I THINK that is a very good overclock for a ti 4200, but i never really asked anyone... anyone want to inform me?

I really dont see the reason to buy a brand new video card thats going to lose its value in probably less than 2 years, I buy 1 generation behind the newest :) usually :)

Im budget minded with my computer, but with my cars.. thats different :)
 
I did my TI-4200 at 315//650 (128 meg), but I was scared I'd fry something (there were no artifacts) so i put it back down to 250/513... Now i use a softmodded 9500 -> 9700 i got for $50.

Honestly the 6200 was (if it can still be unlocked, make that IS) the super bargian of the century. Especially the PCI-E's where you could get one for like $75. I had an AGP one i paid $100 for, and I pushed the memory to 695 and the core to 450, which was the max rivatuner would let me set it had and that card was FLYING. Thats near 6600GT specs for a lot less.

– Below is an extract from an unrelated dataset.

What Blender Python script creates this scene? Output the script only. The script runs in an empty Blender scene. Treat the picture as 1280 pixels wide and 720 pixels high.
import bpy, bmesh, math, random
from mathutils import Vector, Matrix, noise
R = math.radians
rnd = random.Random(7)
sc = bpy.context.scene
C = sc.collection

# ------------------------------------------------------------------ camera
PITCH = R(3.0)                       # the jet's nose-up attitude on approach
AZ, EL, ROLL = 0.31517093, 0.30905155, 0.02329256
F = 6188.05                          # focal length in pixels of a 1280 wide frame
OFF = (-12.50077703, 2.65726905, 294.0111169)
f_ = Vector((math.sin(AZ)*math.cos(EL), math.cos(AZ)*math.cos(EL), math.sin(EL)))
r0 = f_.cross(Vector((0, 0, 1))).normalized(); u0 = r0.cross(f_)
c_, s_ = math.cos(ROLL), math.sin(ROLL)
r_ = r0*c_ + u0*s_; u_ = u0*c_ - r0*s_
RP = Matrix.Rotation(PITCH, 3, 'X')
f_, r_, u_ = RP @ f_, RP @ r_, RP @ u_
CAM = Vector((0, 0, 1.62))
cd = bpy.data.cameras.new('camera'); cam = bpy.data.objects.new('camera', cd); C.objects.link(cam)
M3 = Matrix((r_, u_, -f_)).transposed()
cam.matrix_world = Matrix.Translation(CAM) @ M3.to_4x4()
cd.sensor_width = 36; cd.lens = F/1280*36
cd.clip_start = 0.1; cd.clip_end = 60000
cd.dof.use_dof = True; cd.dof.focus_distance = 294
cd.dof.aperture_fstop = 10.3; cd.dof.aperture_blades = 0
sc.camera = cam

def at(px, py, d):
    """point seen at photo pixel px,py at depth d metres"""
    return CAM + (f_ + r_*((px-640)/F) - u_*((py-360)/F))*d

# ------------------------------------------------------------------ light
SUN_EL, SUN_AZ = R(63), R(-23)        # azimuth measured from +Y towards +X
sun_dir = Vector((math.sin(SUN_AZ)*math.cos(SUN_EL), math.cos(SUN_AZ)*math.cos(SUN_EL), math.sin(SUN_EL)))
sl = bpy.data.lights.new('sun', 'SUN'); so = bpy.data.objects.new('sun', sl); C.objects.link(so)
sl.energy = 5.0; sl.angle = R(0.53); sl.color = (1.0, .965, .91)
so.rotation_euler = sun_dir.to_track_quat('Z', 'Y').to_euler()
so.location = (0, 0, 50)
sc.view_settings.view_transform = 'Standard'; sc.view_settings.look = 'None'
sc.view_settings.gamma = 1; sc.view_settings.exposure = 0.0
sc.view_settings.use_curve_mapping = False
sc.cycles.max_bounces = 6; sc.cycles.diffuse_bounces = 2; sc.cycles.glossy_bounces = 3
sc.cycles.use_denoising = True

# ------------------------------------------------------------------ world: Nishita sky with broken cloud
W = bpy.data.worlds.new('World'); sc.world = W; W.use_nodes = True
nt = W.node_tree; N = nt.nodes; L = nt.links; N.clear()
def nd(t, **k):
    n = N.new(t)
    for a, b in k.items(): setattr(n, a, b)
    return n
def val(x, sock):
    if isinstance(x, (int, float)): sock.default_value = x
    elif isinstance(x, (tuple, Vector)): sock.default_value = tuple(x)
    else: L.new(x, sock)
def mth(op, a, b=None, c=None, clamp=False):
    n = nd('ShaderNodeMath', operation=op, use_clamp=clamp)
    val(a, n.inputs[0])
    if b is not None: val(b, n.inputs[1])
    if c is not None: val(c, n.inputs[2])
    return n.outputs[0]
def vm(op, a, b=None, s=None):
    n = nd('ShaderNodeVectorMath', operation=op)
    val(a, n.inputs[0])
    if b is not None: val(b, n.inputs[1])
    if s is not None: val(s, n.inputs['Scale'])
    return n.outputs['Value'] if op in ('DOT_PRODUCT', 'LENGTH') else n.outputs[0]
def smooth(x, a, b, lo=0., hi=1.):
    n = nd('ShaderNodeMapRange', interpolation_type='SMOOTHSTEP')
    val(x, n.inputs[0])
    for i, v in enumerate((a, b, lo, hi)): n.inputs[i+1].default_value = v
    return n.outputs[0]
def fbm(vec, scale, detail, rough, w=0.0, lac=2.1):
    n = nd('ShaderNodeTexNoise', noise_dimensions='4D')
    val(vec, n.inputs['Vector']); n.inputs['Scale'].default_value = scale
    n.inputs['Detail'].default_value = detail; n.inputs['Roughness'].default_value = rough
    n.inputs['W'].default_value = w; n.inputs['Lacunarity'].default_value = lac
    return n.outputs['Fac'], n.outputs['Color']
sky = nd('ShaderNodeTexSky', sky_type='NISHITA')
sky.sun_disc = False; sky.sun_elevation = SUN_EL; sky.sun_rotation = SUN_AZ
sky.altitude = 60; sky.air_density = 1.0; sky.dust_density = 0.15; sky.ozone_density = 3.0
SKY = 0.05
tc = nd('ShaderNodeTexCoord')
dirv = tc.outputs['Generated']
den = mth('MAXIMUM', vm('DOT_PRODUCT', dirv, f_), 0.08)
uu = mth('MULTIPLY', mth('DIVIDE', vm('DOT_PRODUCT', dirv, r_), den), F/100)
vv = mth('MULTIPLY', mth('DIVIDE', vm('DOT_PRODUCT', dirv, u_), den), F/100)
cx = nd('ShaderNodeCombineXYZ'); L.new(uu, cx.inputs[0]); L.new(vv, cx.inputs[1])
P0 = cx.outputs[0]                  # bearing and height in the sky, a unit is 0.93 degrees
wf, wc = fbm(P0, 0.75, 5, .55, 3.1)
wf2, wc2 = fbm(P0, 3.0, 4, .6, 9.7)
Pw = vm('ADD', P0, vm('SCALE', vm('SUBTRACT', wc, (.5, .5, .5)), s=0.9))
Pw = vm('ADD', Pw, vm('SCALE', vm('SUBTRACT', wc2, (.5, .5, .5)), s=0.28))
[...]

But the fact that people still can play games very well today on the 9500/4200 means that they were great cards

EDIT: now the BFG 5800 Ultra that they had on woot.com for $100 was a good deal, too bad it sold out in freaking 5 minutes, I would have pulled the trigger on that baby.
 
The 9500, 9700, and 9800 cards should all down in history as possibly the longest lasting cards ever.

When are card a few years old is still relevent and often a consumer choice then you have to look at it and be amazed. And the truth is that those cards still have the power to stay in the game still. There's hardly anything that can be said that is negative about those cards.
 
I still have a 9500 pro running strong, ive owned two of them actually. Even 3 HSF's later this one is still playing all the games my lil bro does.